Le ultime due uscite dei gallesi Funeral For A Friend, qualitativamente non eccelse, mi hanno spinto a ripescare il loro primo LP, "Casually Dressed And Deep In Conversation", disco considerato un po' da tutti il loro capolavoro (al quale personalmente affianco anche il successivo, stilisticamente diverso, "Hours").

La ricetta dei nostri nel 2003 era semplice: hardcore + pop punk + rock melodico + emocore. Sebbene i dischi di questo tipo negli ultimi anni si siano sprecati (a discapito della novità e della qualità della proposta) i nostri si sono distinti da un mercato piatto con dodici pezzi molto buoni, che ben mettono in risalto la tecnica del gruppo. Un cantante più che buono, in grado di passare con disinvoltura dagli scream alle melodie in un dolcissimo clean, una sezione melodica viva, energica, rabbiosa (quando serve) e varia, e una sezione ritmica di tutto rispetto hanno consentito a questo "Casually Dressed And Deep In Conversation" di lanciare in orbita il gruppo.

Diversi sono gli episodi cardine di questo lavoro. L'apertura "Rookie Of The Year" ha la capacità di rimanere subito stampata in testa grazie alle sue strutture ora pesanti, ora dolci e ariose, ma mai eccessivamente complicate da assimilare.

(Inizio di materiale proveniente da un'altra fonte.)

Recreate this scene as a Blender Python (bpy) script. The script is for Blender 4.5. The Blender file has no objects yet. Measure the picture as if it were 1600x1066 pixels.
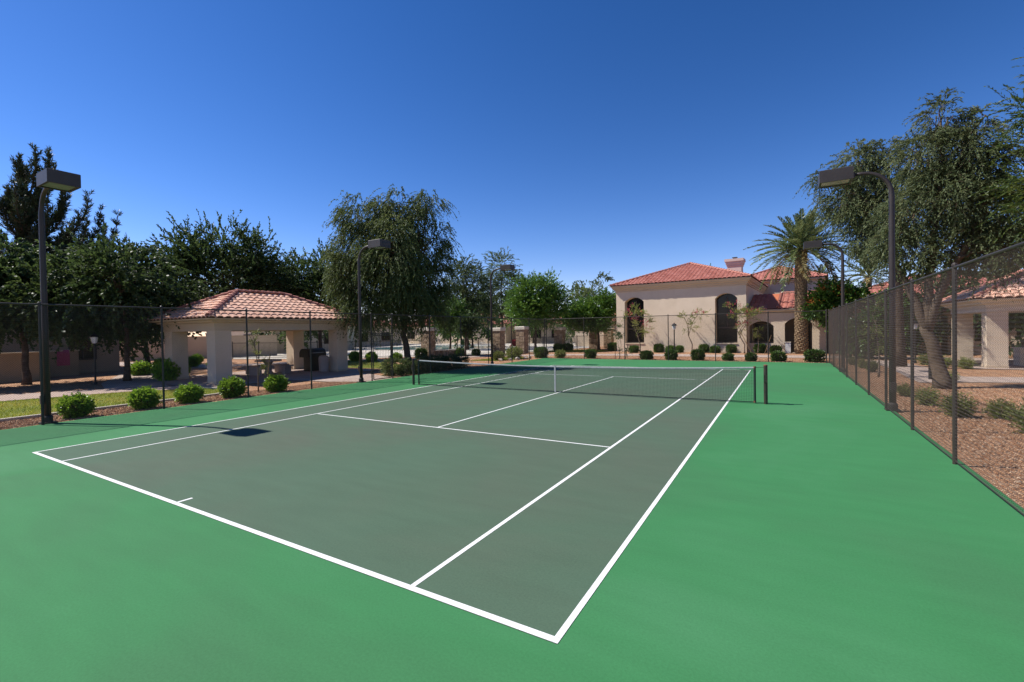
import bpy, math, random
import numpy as np
from mathutils import Vector, Matrix

rng = np.random.default_rng(11)
random.seed(11)
R = math.radians
SC = bpy.context.scene
COL = SC.collection

# ------------------------------------------------------------------ camera
cd = bpy.data.cameras.new('camera')
cam = bpy.data.objects.new('camera', cd)
COL.objects.link(cam)
cd.sensor_width = 36.0
cd.lens = 36.0 * 729.54 / 1600.0
cd.shift_x = (800 - 779.93) / 1600.0
cd.shift_y = (528.05 - 533.0) / 1600.0
cd.clip_start = 0.1
cd.clip_end = 3000.0
cam.matrix_world = (Matrix.Translation((6.8418, -14.7931, 2.1833)) @ Matrix.Rotation(0.5473, 4, 'Z')
                    @ Matrix.Rotation(math.pi / 2 - 0.0144, 4, 'X') @ Matrix.Rotation(-0.0167, 4, 'Z'))
SC.camera = cam

# ------------------------------------------------------------------ light
SUN_EL = R(50.5)
SUN_AZ = R(201.0)             # direction towards the sun, measured from +x
w = bpy.data.worlds.new('World')
SC.world = w
w.use_nodes = True
nt = w.node_tree
nt.nodes.clear()
sky = nt.nodes.new('ShaderNodeTexSky')
sky.sky_type = 'NISHITA'
sky.sun_disc = False
sky.sun_elevation = SUN_EL
sky.sun_rotation = R(90) - SUN_AZ
sky.altitude = 400
sky.air_density = 0.87
sky.dust_density = 0.12
sky.ozone_density = 3.0
gam = nt.nodes.new('ShaderNodeGamma')
gam.inputs[1].default_value = 1.3
hsv = nt.nodes.new('ShaderNodeHueSaturation')
hsv.inputs['Saturation'].default_value = 1.18
bg = nt.nodes.new('ShaderNodeBackground')
bg.inputs[1].default_value = 0.071
wo = nt.nodes.new('ShaderNodeOutputWorld')
nt.links.new(sky.outputs[0], gam.inputs[0])
nt.links.new(gam.outputs[0], hsv.inputs['Color'])
tnt = nt.nodes.new('ShaderNodeMix')            # white balance of the photograph
tnt.data_type = 'RGBA'; tnt.blend_type = 'MULTIPLY'
tnt.inputs[0].default_value = 1.0; tnt.inputs[7].default_value = (1.14, 0.825, 0.87, 1)
nt.links.new(hsv.outputs[0], tnt.inputs[6]); nt.links.new(tnt.outputs[2], bg.inputs[0])
nt.links.new(bg.outputs[0], wo.inputs[0])

sl = bpy.data.lights.new('sun', 'SUN')
sl.energy = 4.8
sl.angle = R(0.55)
sl.color = (1.0, 0.955, 0.89)
so = bpy.data.objects.new('sun', sl)
COL.objects.link(so)
sdir = Vector((math.cos(SUN_EL) * math.cos(SUN_AZ), math.cos(SUN_EL) * math.sin(SUN_AZ), math.sin(SUN_EL)))
so.rotation_euler = sdir.to_track_quat('Z', 'Y').to_euler()

SC.view_settings.view_transform = 'Standard'
SC.view_settings.look = 'None'
SC.view_settings.exposure = 0.6
SC.view_settings.gamma = 1.0
SC.view_settings.use_curve_mapping = False
SC.cycles.max_bounces = 6
SC.cycles.diffuse_bounces = 4
SC.cycles.glossy_bounces = 3
SC.cycles.transmission_bounces = 4
SC.cycles.use_denoising = True
try:
    SC.cycles.denoiser = 'OPENIMAGEDENOISE'
    SC.cycles.denoising_input_passes = 'RGB_ALBEDO_NORMAL'
    SC.cycles.denoising_prefilter = 'ACCURATE'
except Exception:
    pass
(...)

Stesso discorso può essere fatto per la ben più aggressiva "Bullet Theory" (che fa uso di un ritornello in clean per conquistare l'ascoltatore), la bellissima e mutevole (nella struttura) "Juneau", "Escape Artists Never Die", e "Your Revolution Is A Joke", interamente dedicata alla voce di Matt Davies, che qui si esprime in tutta la sua grazia con un'interpretazione in clean molto toccante e incisiva.

Da precisare che anche altri brani presentano una qualità più che alta, e che la selezione da me fatta è stata dettata puramente dalla soggettività.

Tirando le somme: buona tecnica dei musicisti; pezzi ora carichi, ora struggenti, ora rabbiosi, ma sempre e comunque facilmente assimilabili; liriche ben congegnate e scritte: con queste caratteristiche i Funeral For A Friend ci consegnano un disco di emocore più che buono, nel quale i nostri non inventano nulla (sia chiaro) ma si distinguono dalla moltitudine per personalità, gusto e stile. Il cambio di genere negli album successivi denota, se non altro, una maturazione nei nostri, una voglia di sganciarsi da un genere ormai logoro, buttandosi, disco dopo disco, su un alternative rock che purtroppo può essere considerato valido solo fino a "Hours", ma che poi si perde diventando eccessivamente prolisso, pieno di clichè, zuccheroso e falsamente "heavy".

Peccato dunque per i dischi successivi. Intanto però godiamoci il qui presente lavoro, al quale non do il massimo solo perché, come detto, in fondo non introduce nulla di nuovo (e presenta forse un paio di cadute di tono), ma che si candida tranquillamente a uno dei migliori dischi del suo genere.